Hong Kong coffers can’t handle cost of building 2 mega projects at same time, top economist warns
- Economist Andy Kwan echoes views of top government adviser Regina Ip, who said Northern Metropolis project should take priority
- He says cost of building artificial islands off Lantau at the same time is ‘too high’

Building three artificial islands off Lantau for a huge housing and economic hub will push Hong Kong’s fiscal reserves into deficit in as little as five years, an economist has projected, saying priority should instead be given to another major development plan near the border with mainland China.
The comments by economist Andy Kwan Cheuk-chiu, director of the ACE Centre for Business and Economic Research, on Wednesday echoed the views of Regina Ip Lau Suk-yee, the top adviser on the city’s key decision-making Executive Council, and came a day after Hong Kong’s leader said both projects should proceed simultaneously.
Exco convenor Ip had said on Monday that priority should be given to the Northern Metropolis plan, a blueprint to turn large parts of the New Territories near the mainland border into a residential and tech hub with more than 900,000 flats and up to 650,000 jobs.

The three artificial islands under the Lantau Tomorrow Vision project would provide enough land for 210,000 flats for half a million people and a new business hub on an initial 1,000 hectares (2,471 acres) of reclaimed land over two decades.
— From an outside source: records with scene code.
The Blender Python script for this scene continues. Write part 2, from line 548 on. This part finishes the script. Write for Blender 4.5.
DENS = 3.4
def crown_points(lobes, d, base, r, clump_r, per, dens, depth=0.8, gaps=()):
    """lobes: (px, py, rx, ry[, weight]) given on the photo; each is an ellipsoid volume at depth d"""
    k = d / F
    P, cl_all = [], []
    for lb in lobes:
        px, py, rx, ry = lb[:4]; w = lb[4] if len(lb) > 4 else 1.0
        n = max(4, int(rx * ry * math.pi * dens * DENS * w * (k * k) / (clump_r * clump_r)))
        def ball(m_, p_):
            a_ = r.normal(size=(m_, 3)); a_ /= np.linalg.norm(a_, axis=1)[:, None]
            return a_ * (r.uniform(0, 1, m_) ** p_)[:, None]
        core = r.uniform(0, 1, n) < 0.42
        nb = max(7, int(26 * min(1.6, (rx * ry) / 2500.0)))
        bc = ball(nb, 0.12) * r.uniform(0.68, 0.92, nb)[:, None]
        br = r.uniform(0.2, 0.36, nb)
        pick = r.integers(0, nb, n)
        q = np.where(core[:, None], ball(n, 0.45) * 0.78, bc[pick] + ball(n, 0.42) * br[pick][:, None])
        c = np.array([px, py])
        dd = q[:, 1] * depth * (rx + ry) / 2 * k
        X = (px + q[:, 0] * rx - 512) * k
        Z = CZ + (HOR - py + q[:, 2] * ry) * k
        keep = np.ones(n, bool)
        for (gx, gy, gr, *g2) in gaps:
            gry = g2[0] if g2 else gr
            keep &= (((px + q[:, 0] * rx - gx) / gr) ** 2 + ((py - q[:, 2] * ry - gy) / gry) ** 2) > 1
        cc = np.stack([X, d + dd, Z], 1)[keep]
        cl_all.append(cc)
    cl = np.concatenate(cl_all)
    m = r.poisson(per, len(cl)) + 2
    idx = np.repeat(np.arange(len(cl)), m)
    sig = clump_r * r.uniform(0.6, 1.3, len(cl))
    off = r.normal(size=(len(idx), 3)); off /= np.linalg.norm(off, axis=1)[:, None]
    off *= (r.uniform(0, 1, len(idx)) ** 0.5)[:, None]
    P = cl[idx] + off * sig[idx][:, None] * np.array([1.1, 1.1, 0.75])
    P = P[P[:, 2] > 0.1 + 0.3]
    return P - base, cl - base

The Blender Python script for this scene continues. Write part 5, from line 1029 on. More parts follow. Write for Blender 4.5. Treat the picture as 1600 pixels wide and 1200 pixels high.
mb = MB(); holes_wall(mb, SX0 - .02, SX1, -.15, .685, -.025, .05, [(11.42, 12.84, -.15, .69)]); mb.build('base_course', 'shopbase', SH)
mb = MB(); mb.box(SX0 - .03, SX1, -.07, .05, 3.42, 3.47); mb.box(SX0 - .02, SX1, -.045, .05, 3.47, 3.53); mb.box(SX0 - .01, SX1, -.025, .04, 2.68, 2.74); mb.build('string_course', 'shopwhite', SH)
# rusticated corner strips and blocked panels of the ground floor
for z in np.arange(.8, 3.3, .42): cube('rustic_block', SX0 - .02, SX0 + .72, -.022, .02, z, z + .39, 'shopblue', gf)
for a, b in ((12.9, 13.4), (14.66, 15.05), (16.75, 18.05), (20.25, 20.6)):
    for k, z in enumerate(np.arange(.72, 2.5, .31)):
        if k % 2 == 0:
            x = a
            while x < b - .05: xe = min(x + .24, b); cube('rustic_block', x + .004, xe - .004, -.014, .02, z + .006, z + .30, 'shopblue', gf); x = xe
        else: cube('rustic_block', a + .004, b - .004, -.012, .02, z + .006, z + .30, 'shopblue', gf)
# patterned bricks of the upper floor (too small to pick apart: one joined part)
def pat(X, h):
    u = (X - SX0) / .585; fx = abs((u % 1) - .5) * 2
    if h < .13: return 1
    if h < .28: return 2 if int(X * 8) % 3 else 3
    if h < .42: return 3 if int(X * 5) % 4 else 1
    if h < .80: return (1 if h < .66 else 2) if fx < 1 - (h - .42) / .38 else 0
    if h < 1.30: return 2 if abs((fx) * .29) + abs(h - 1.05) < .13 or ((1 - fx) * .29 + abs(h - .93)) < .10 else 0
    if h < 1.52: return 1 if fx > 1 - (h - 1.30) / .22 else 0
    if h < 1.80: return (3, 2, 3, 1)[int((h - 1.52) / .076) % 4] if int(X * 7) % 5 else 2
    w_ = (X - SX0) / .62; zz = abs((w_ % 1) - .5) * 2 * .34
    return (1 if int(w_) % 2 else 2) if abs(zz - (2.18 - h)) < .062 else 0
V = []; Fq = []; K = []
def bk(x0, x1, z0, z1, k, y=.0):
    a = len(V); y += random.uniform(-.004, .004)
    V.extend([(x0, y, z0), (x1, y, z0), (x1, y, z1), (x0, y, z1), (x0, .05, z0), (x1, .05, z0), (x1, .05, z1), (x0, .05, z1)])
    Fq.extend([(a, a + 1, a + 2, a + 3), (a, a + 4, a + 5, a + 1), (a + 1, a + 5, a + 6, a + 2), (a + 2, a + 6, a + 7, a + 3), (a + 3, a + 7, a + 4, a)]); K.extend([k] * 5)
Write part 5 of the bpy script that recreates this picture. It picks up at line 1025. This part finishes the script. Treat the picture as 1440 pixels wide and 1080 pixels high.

“We cannot implement both projects at the same time. The cost is too high,” Kwan said, adding the metropolis plan could help utilise idle land and foster integration between the city and neighbour Shenzhen.
While the Lantau project is expected to cost HK$580 billion, no price tag has been given for the Northern Metropolis, with the government only announcing in the 2022-23 budget that funding of HK$100 billion would be set aside to support and expedite the plan.
Kwan studied the Lantau project using three economic models with annual GDP growth forecasts ranging from 1 per cent to 4.5 per cent in the coming two decades based on government figures.